• [What is being asked]:
Gather every line holding the string "Python".

---------- Data for processing

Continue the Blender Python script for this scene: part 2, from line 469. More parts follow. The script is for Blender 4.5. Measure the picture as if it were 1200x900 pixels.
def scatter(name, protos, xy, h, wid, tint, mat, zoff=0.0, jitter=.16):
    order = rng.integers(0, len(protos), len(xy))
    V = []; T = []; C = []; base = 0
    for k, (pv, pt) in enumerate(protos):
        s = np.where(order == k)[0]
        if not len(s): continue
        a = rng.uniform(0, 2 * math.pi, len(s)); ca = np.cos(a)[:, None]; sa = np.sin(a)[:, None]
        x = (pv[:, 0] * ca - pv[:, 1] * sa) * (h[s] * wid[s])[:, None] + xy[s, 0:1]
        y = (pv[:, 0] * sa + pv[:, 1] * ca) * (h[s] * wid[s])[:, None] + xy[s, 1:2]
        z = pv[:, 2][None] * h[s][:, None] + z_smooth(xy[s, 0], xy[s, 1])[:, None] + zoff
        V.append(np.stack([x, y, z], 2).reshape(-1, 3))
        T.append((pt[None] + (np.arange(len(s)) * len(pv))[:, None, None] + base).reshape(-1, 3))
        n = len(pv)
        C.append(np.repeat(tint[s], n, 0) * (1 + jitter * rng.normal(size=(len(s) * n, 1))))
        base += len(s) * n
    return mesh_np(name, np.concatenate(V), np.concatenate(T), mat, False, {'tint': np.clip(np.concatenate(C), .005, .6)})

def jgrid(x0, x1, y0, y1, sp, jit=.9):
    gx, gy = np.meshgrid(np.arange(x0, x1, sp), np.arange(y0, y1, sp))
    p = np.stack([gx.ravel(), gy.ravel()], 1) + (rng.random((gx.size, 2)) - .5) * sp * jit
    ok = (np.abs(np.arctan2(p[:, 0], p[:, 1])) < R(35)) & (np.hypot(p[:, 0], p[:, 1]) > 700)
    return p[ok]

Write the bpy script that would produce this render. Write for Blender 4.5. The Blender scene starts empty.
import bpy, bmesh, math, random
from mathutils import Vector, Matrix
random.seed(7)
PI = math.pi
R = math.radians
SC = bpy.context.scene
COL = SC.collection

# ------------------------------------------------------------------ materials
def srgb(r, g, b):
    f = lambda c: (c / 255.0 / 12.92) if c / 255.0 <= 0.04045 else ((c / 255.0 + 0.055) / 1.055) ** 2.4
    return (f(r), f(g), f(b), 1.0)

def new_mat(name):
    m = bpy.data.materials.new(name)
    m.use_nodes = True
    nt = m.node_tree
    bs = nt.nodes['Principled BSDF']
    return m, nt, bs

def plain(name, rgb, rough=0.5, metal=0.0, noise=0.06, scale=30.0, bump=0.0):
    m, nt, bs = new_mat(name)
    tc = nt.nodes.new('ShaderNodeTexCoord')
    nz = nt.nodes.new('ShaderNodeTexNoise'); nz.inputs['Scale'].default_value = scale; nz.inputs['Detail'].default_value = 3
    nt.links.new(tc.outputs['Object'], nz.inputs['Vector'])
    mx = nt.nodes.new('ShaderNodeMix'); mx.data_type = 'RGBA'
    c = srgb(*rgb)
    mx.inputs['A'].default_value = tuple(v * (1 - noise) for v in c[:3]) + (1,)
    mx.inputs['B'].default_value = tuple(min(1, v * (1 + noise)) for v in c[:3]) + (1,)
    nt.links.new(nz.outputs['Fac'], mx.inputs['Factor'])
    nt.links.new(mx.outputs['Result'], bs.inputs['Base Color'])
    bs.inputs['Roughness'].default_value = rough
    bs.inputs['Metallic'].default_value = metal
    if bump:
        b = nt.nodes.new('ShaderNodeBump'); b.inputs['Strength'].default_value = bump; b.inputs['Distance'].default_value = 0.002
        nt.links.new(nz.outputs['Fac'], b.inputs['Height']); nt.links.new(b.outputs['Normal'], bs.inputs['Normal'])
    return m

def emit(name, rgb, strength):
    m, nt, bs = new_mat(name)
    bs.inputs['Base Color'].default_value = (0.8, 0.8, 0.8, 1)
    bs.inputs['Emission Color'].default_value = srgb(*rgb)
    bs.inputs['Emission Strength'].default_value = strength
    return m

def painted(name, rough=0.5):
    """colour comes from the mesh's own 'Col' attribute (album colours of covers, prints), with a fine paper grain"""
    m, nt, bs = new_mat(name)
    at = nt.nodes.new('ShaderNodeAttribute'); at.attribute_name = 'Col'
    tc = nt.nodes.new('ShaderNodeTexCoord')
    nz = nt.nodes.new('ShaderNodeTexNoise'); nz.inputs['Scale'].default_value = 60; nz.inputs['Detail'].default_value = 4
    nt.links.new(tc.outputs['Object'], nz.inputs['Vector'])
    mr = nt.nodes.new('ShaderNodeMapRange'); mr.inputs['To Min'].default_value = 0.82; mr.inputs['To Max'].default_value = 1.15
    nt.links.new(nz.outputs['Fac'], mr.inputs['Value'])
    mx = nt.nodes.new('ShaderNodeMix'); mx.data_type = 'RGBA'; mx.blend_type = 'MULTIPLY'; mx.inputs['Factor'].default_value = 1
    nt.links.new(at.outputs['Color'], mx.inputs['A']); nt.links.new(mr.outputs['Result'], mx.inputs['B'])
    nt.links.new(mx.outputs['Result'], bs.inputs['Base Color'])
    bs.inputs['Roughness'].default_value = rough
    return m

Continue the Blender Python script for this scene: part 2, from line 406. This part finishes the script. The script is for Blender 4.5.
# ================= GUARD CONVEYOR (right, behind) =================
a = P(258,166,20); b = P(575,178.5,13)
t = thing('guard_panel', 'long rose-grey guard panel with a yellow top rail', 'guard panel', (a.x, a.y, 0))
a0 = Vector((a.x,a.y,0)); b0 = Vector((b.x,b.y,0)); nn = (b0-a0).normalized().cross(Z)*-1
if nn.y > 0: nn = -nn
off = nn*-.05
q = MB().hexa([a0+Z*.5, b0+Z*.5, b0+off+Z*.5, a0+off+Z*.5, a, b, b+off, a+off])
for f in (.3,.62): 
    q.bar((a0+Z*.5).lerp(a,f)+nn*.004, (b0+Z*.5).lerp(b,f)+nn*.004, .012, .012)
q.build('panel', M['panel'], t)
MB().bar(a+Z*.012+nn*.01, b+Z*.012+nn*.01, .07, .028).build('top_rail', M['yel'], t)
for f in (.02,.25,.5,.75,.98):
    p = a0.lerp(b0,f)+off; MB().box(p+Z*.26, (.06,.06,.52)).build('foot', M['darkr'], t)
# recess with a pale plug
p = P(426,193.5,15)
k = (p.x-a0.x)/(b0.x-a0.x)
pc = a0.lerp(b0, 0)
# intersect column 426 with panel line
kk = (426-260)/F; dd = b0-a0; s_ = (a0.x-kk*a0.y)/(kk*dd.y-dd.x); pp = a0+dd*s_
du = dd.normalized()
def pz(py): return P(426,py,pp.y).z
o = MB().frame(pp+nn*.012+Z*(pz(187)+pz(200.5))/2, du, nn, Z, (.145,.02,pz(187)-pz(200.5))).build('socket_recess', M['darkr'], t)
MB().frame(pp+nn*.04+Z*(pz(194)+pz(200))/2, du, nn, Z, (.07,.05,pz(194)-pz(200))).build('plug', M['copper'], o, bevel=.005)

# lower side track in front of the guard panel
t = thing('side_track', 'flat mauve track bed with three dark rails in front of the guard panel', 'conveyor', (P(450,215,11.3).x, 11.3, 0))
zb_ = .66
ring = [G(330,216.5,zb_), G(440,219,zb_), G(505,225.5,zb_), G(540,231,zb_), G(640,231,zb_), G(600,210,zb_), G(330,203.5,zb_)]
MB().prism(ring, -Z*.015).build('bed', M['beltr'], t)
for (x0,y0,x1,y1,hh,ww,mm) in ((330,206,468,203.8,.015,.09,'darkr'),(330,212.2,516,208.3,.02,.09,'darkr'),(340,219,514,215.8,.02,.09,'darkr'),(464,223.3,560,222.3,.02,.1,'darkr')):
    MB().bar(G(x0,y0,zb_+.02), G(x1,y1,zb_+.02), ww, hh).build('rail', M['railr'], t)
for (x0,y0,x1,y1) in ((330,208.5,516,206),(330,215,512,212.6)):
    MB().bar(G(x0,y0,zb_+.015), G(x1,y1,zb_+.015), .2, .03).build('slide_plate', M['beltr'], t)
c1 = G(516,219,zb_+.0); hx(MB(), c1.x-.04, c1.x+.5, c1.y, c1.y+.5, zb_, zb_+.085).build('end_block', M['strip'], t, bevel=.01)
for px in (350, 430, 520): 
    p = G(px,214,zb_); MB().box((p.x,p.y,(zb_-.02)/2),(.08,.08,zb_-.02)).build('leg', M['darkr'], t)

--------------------

• [Reply to the task]:
Continue the Blender Python script for this scene: part 2, from line 469. More parts follow. The script is for Blender 4.5. Measure the picture as if it were 1200x900 pixels.
Continue the Blender Python script for this scene: part 2, from line 406. This part finishes the script. The script is for Blender 4.5.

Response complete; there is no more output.